Que ce soit en Espagne, en Italie, en Chine, au Cameroun ou au Canada, les autorités centrales ont, de leur côté, tendance à agir en «agent colonial» lorsque les majorités locales désirent «trop» se protéger, de peur que les membres de la majorité nationale «perdent» des droits, sinon des avantages dus à leur statut. Jamais les membres d'une majorité nationale n'accepteront d'être privés de leurs droits de majoritaire dans un territoire d'une autre langue qui, pour eux, est minoritaire. C'est le système ambivalent des majorités dépositaires d'une langue à la fois majoritaire et minoritaire. La majorité locale hérite d'une frontière linguistique perméable à la majorité nationale qui ne saurait accepter voir sa langue interdite par une communauté considérée comme minoritaire, sinon «inférieure».
Le destin des majorités fragiles dans un État non souverain est d’être continuellement confronté à une langue concurrente plus forte, culturellement et économiquement plus attrayante contre laquelle il n'a aucun contrôle. Cette situation entraîne non seulement un bilinguisme social pratiquement obligé, mais favorise aussi les rivalités, les conflits ouverts, ainsi que le dénigrement, la déconsidération et la minorisation progressive. Par inertie ou par crainte, une telle majorité fragile peut, lasse de se battre, en venir à participer à sa propre liquidation, surtout lorsque la minorisation démographique et linguistique constitue une épée de Damoclès.

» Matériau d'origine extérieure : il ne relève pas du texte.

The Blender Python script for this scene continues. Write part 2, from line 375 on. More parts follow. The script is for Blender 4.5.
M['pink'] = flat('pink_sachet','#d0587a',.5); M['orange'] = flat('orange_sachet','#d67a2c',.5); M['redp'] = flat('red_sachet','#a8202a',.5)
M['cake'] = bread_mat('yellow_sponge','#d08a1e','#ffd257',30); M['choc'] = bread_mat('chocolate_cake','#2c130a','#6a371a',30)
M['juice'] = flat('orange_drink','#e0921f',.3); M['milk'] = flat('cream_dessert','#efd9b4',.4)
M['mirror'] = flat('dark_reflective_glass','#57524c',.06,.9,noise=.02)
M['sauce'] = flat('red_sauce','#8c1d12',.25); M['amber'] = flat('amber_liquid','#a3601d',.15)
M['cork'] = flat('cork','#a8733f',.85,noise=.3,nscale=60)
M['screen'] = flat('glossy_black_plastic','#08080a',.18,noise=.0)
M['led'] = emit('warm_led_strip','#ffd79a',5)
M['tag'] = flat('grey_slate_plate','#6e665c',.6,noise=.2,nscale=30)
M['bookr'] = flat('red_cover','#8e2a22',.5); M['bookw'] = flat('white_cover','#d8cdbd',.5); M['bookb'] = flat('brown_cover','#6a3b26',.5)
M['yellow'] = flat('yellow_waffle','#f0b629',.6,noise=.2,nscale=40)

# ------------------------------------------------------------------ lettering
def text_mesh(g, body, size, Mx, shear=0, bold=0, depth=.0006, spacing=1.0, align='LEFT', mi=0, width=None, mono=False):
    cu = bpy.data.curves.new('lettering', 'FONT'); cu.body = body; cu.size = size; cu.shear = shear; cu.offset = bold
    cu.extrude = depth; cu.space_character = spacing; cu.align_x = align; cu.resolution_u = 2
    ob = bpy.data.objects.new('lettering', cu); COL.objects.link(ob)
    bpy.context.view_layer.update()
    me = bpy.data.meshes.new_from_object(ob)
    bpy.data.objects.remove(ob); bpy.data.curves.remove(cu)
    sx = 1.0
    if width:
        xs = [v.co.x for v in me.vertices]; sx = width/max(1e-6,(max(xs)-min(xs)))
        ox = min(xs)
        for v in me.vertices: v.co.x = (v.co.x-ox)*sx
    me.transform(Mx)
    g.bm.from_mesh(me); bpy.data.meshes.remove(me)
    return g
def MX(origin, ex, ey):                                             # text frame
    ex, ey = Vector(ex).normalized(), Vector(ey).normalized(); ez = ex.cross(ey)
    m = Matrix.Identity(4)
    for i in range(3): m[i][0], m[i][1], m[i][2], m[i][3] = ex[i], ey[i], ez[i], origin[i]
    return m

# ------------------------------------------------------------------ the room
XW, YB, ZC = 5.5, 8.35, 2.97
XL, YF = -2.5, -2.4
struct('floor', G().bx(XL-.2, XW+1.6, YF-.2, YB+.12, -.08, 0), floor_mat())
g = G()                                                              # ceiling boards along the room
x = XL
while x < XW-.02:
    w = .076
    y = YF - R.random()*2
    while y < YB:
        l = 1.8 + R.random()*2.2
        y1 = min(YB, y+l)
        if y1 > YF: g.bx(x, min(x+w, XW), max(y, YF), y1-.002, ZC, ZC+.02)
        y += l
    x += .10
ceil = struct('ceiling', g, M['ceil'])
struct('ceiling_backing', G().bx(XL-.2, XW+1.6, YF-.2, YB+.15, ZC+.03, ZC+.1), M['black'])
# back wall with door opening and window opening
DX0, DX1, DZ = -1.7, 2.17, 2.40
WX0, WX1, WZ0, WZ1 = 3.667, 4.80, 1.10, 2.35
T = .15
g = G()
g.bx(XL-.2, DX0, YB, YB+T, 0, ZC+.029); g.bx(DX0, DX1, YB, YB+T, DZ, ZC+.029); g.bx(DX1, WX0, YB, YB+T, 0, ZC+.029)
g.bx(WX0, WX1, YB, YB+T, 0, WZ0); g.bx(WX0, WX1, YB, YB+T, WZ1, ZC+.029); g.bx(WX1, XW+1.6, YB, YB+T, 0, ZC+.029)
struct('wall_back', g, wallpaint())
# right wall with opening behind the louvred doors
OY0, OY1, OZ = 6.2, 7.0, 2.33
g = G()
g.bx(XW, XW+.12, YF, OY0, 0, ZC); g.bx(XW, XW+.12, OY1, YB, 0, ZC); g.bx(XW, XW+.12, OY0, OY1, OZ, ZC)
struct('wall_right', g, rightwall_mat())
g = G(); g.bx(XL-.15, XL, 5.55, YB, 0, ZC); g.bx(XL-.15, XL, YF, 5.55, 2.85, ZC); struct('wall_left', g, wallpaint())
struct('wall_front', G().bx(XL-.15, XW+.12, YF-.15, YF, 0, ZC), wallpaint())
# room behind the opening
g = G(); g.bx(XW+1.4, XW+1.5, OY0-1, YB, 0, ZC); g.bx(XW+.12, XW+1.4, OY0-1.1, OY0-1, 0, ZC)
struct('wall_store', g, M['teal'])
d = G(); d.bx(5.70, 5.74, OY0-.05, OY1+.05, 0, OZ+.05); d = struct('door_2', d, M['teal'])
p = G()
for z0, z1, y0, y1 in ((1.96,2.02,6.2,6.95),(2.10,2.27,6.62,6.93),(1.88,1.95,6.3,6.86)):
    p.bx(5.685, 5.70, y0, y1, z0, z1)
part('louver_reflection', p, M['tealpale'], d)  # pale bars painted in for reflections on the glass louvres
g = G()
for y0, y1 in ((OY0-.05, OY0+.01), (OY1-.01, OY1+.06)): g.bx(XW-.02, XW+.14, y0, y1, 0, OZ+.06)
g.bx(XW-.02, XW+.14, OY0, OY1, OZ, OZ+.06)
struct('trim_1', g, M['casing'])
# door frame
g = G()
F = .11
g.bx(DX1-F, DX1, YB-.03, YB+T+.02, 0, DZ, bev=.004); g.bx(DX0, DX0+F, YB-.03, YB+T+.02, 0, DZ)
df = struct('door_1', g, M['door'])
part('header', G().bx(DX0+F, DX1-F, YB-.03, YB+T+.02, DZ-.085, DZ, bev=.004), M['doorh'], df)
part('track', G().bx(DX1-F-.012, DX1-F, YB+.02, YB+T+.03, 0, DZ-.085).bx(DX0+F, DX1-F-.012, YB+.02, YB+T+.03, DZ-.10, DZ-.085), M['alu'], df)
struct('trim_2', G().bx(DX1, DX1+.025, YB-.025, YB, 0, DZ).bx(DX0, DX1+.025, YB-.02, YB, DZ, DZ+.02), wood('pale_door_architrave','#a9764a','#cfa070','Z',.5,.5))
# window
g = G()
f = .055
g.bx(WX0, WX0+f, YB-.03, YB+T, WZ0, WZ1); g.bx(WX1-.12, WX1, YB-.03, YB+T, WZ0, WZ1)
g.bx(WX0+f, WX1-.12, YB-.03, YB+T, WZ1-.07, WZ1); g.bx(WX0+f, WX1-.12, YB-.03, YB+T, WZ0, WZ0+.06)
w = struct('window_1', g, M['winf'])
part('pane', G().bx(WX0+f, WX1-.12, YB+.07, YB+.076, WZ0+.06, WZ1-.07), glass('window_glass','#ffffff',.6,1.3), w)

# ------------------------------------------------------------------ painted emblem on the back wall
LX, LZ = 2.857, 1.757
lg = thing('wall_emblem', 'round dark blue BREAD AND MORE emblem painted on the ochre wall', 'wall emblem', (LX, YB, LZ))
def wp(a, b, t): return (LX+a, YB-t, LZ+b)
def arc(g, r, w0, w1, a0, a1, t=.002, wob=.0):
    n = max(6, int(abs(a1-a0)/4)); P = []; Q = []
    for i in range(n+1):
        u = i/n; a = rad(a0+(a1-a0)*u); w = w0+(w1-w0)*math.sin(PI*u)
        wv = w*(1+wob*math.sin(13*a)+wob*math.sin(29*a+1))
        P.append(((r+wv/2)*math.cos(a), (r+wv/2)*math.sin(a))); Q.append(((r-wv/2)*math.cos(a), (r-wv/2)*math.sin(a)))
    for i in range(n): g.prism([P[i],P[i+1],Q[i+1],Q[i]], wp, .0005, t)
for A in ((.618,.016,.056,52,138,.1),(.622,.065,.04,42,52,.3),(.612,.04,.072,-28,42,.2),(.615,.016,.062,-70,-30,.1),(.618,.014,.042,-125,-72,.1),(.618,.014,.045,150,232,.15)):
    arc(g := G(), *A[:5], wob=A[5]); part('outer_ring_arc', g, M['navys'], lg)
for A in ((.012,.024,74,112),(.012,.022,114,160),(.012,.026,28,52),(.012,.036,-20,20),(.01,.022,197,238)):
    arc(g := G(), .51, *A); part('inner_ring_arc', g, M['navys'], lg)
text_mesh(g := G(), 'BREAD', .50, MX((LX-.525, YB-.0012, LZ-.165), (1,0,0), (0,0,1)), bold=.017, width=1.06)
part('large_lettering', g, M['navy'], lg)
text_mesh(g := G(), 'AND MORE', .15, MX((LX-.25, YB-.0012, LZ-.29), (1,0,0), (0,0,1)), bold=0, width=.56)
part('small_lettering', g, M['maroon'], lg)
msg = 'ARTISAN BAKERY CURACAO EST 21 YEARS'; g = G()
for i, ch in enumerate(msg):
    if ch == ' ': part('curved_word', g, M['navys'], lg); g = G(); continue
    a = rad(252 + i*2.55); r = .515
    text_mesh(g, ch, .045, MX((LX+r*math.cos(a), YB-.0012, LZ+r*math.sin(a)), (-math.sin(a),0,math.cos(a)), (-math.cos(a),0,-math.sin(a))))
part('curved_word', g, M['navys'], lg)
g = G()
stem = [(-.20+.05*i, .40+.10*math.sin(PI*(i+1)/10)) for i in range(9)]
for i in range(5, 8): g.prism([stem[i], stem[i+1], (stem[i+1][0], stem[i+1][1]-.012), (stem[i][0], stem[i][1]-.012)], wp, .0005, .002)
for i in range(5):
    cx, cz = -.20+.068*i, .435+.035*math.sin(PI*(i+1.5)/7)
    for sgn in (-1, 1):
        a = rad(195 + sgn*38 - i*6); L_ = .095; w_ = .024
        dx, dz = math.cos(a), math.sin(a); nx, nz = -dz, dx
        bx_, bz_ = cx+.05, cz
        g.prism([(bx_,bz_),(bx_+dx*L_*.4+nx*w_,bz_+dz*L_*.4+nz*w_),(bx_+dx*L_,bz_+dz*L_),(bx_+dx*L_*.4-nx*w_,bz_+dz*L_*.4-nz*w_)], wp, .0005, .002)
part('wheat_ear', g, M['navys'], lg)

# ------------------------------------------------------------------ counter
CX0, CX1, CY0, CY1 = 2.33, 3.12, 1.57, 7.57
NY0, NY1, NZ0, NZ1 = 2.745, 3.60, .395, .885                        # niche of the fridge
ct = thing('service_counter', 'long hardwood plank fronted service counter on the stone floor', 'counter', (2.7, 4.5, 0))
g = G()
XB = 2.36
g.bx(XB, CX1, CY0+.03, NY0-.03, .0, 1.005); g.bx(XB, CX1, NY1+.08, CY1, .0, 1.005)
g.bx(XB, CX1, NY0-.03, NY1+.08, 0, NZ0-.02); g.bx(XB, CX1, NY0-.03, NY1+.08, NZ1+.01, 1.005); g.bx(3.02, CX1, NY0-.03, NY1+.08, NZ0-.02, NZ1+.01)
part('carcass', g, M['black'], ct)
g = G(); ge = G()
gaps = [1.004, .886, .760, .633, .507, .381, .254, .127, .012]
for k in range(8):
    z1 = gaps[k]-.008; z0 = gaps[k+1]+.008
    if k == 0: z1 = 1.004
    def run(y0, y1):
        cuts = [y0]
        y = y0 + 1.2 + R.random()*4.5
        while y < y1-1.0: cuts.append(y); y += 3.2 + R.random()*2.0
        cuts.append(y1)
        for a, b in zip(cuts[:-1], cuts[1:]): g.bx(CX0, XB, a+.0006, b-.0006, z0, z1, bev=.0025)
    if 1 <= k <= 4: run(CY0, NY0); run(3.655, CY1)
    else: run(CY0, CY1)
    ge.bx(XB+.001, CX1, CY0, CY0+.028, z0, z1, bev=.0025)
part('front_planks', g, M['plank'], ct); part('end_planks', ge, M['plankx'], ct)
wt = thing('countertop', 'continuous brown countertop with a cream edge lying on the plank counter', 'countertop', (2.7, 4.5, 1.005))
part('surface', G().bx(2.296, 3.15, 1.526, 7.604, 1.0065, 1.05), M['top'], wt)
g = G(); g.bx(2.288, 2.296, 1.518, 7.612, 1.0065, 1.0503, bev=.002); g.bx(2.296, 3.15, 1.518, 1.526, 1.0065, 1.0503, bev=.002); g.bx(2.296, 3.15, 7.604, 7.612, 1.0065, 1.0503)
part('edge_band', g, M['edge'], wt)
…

Les lois d'un pays vont généralement avoir tendance à protéger la langue majoritaire dans un territoire où elle est minoritaire; la majorité va pousser des cris d'horreur en s'imaginant devenir minoritaire, même localement. Par voie de conséquence, toutes les majorités locales dans un État non souverain sont dans une situation précaire en raison des obstacles causés à la fois par un État centralisateur plus fort et par la mondialisation généralement soumise aux impératifs commerciaux. Pourtant, la cohabitation linguistique est possible, mais uniquement dans le respect de la langue des autres, ce qui s'avère difficile avec les États non souverains.